Le cens et la fortune ne sont point le seul titre à figurer sur les listes du jury ; les premiers à être portés sur les rôles sont les serviteurs de l’État, en dehors de l’armée, du clergé, de la magistrature et de la police, en dehors de tous les tchinovniks des cinq premières classes que leur rang affranchit de cette charge. Il y a plus : l’accès du jury est également ouvert à toutes les fonctions électives locales, spécialement aux élus des paysans, tels que les juges de bailliage, les anciens de commune ou de village (starchina ou starosta), qui sont demeurés un certain temps en place. Or toutes ces fonctions électives sont nombreuses ; par suite, le jury russe est loin de n’être composé que de propriétaires ou de censitaires.

  1. Plus d’une fois il s’est rencontré, parmi les jurés, des hommes ayant subi une condamnation judiciaire, des vieillards ayant dépassé l’âge légal, ou des gens ne comprenant pas la langue des débats.

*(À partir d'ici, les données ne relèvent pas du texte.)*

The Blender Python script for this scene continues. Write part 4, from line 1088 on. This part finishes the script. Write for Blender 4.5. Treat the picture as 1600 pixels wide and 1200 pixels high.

  2. Le droit de récusation, comme d’autres garanties empruntées à l’étranger, semble souvent aujourd’hui nuire à une bonne justice. L’expérience a enseigné aux gens de loi que, pour certaines catégories d’affaires, il était avantageux de récuser les représentants de toute une classe de la société. S’agit-il d’un crime contre la propriété, la défense s’efforce d’éloigner les marchands ; est-il question de violences domestiques, ce sont au contraire les membres des hautes classes que l’on tâche d’écarter ! On m’a cité des avocats qui devaient, prétend-on, leurs succès, moins à leur éloquence, qu’à leur art de composer le jury. Aussi a-t-on, depuis 1884, borné à trois le nombre des jurés que la défense ou l’accusation peuvent chacune récuser. Jusque-là, les deux parties avaient le droit de récuser chacune six jurés sur les trente-six personnes convoquées et, si l’accusation ne faisait pas usage de cette faculté, la défense était libre d’en récuser douze.